I know how to calculate this: $ \frac{1}{\sqrt{2 \pi}} \int_{-\infty}^\infty \Phi(a x+b) \exp \left(-\frac{x^2}{2}\right) d x=\Phi\left(\frac{b}{\sqrt{1+a^2}}\right)$
but i am struggling with this:
$ \frac{1}{\sqrt{2 \pi}} \int_{-\infty}^c \Phi(a x+b) \exp \left(-\frac{x^2}{2}\right) d x=\Phi_2\left(\frac{b}{\sqrt{1+a^2}}, c ;-\frac{a}{\sqrt{1+a^2}}\right)$.

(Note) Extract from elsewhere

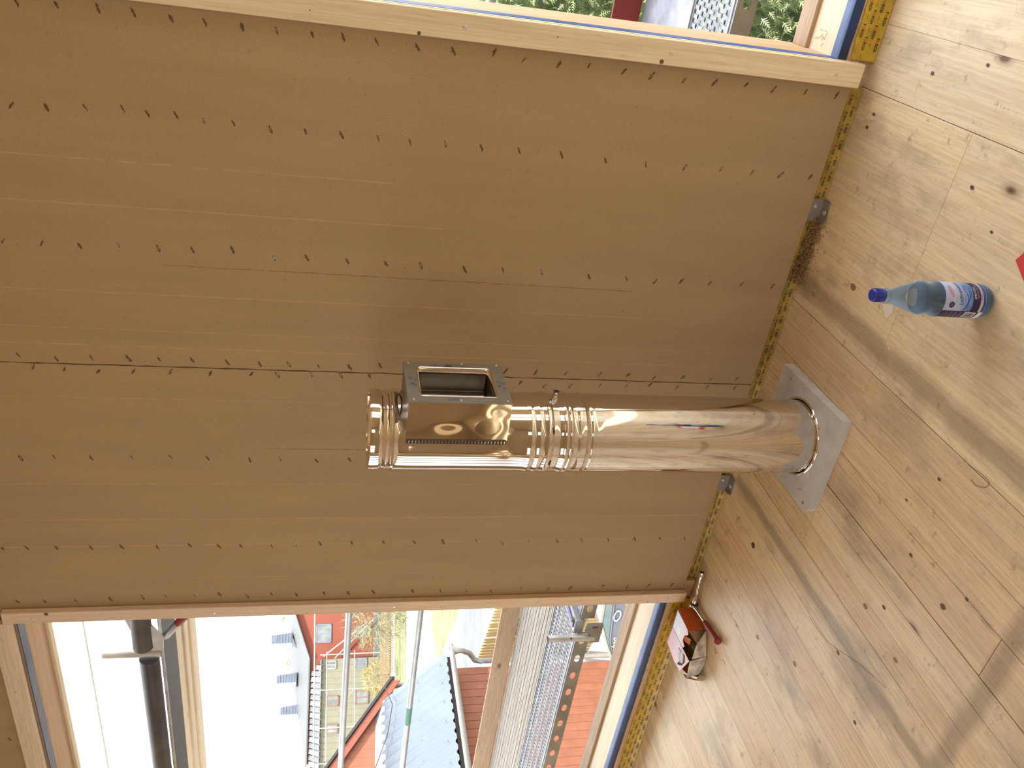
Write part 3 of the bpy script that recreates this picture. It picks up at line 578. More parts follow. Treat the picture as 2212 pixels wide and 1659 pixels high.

where $\Phi_2\left(\cdot, \cdot ;\rho \right)$ is the bivariate cummulative Gaussian distribution with correlation $\rho$.
Can anyone help me?
I take it that $\Phi_2$ is the bivariate standard normal cdf with correlation $\rho$. Then, letting $X$ and $Y$ denote iid standard normal random variables, $$ \begin{align} &\frac{1}{\sqrt{2 \pi}} \int_{-\infty}^c \Phi(a x+b) \exp \left(-\frac{x^2}{2}\right) d x\\&=\frac{1}{2 \pi} \int_{-\infty}^c \int_{-\infty}^{ax+b} \exp \left(-\frac{x^2+y^2}{2}\right) dy\,d x \\&=P(X\le c \cap Y\le aX+b) \\&=P(X\le c \cap Y-aX\le b) \\&=P(Z_1\le c\cap Z_2\le\frac{b}{\sqrt{1+a^2}}) \\&=\Phi_2(c,\frac{b}{\sqrt{1+a^2}}; \rho) \end{align} $$ where $Z_1=X$ and $Z_2=\frac{Y-aX}{\sqrt{1+a^2}}$ and $\rho=\operatorname{corr}(Z_1,Z_2)=-\frac a{\sqrt{1+a^2}}$.